Strickland at 689. 10
{¶23} Mr. Gudino’s final argument is that trial counsel provided ineffective assistance by
failing to object to prosecutorial misconduct during closing arguments. Specifically, Mr. Gudino
argues that a reference to his past conduct as a drug trafficker served no purpose but to inflame the
jury because it had no bearing on his guilt in this case. He maintains that failure to object fell
below a standard of objective reasonableness.
{¶24} During closing, the State commented on Mr. Gudino’s prior association with the
cartel, which included drug trafficking:
He needed three things to carry this out: The duct tape, the rope, and a gun.
He’s never messed with a gun before.
Oh, wait a minute. He was in the cartel.
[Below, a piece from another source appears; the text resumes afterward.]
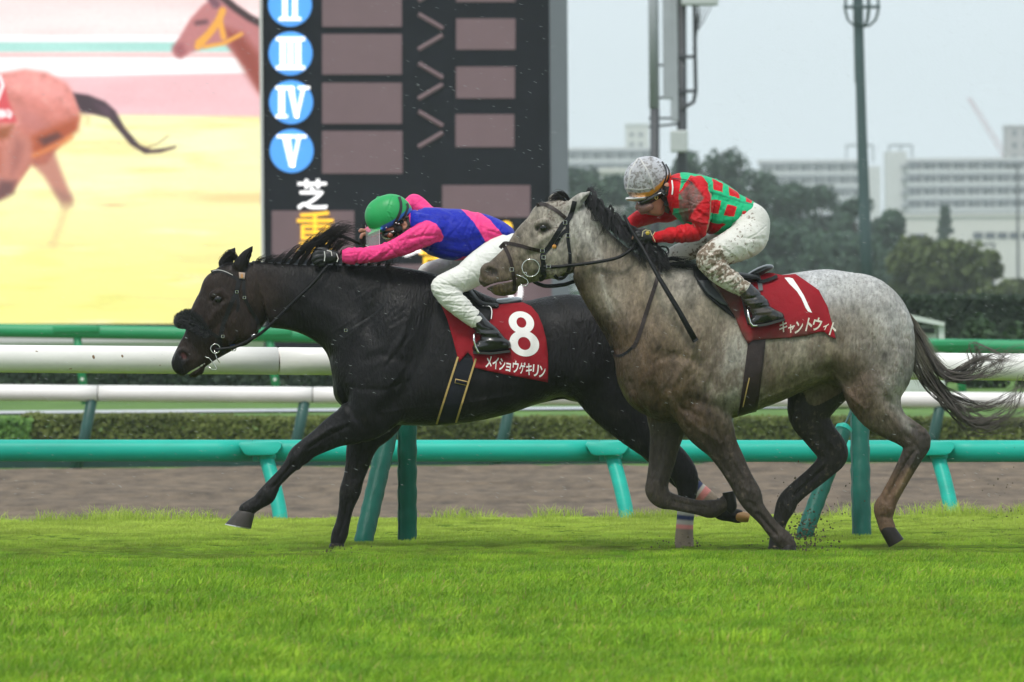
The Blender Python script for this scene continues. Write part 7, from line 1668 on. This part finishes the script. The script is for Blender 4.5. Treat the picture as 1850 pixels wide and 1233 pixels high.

Yeah.
He was pushing massive quantities of that poison into our towns.
Because with the cartel, as they said, it’s all about the money.
Which brings me to another difficult point. If it truly is all about the money, going on his statement, why would the cartel come to him now . . . and they want him to pay back for 8 kilos. And the payback is to assist in homicides?
Although Mr. Gudino correctly notes that he was not charged with a drug offense in this case, the
fact of his prior federal conviction for drug trafficking had been discussed throughout the
proceedings. It was, as the State noted, the foundation of Mr. Gudino’s duress defense: he
maintained that as a result of losing eight kilograms of cocaine when he was trafficking for the
cartel, the cartel exerted pressure on him to participate in the murders with which he was charged.
The State’s remarks, while tinged with emotion, were fair comment on the evidence that had been
introduced by the State and by Mr. Gudino in the course of the trial. “While a prosecutor may not
make excessively emotional arguments tending to inflame the jury’s sensibilities, the prosecutor
is entitled to some latitude in making a closing argument to the jury. ‘Realism compels us to 11
recognize that criminal trials cannot be squeezed dry of all feeling.’” State v. Tibbetts, 92 Ohio
St.3d 146, 168 (2001), quoting State v. Keenan, 66 Ohio St.3d 402, 409 (1993).
{¶25} Even if the State’s comments were improper, however, a reasonable attorney may
choose not to interrupt his opponent’s closing argument with objections. State v. Myers, 2002-
Ohio-6658, ¶ 154. “Objections can ‘disrupt the flow of a trial’ and “are considered technical and
bothersome by the fact-finder.’” Id., quoting State v. Campbell, 69 Ohio St.3d 38, 53 (1993). This
Court cannot conclude that trial counsel’s decision not to interrupt closing argument was
objectively unreasonable. See Strickland at 689.
{¶26} Mr. Gudino also argues that even if none of the instances of alleged ineffectiveness
standing alone demonstrates that he was prejudiced, this Court should conclude that their
cumulative effect warrants a new trial. Because this Court has concluded that none of the instances
to which Mr. Gudino directs our attention demonstrate that counsel’s performance fell below an
objective standard of reasonableness, however, he cannot demonstrate ineffective assistance based
on their cumulative effect. “Each assertion of ineffective assistance of counsel going to cumulative
error depends on the merits of each individual claim; when none of the individual claims of
ineffective assistance of counsel have merit, cumulative error cannot be established simply by
joining those meritless claims together.” State v. Graham, 2020-Ohio-6700, ¶ 170. Mr. Gudino’s
second assignment of error is overruled.
III.
{¶27} Mr. Gudino’s assignments of error are overruled. The judgment of the Summit
County Court of Common Pleas is affirmed.
Judgment affirmed. 12
There were reasonable grounds for this appeal.
We order that a special mandate issue out of this Court, directing the Court of Common
Pleas, County of Summit, State of Ohio, to carry this judgment into execution. A certified copy
of this journal entry shall constitute the mandate, pursuant to App.R. 27.
Immediately upon the filing hereof, this document shall constitute the journal entry of
judgment, and it shall be file stamped by the Clerk of the Court of Appeals at which time the period
for review shall begin to run. App.R. 22(C). The Clerk of the Court of Appeals is instructed to
mail a notice of entry of this judgment to the parties and to make a notation of the mailing in the
docket, pursuant to App.R. 30.
Costs taxed to Appellant.
JENNIFER HENSAL FOR THE COURT
STEVENSON, P. J. SUTTON, J. CONCUR.
APPEARANCES:
RUSSELL PATTERSON and CRAIG JAQUITH, Assistant Public Defenders, for Appellant.
ELLIOT KOLKOVICH, Prosecuting Attorney, and C. RICHLEY RALEY, JR., Assistant Prosecuting Attorney, for Appellee.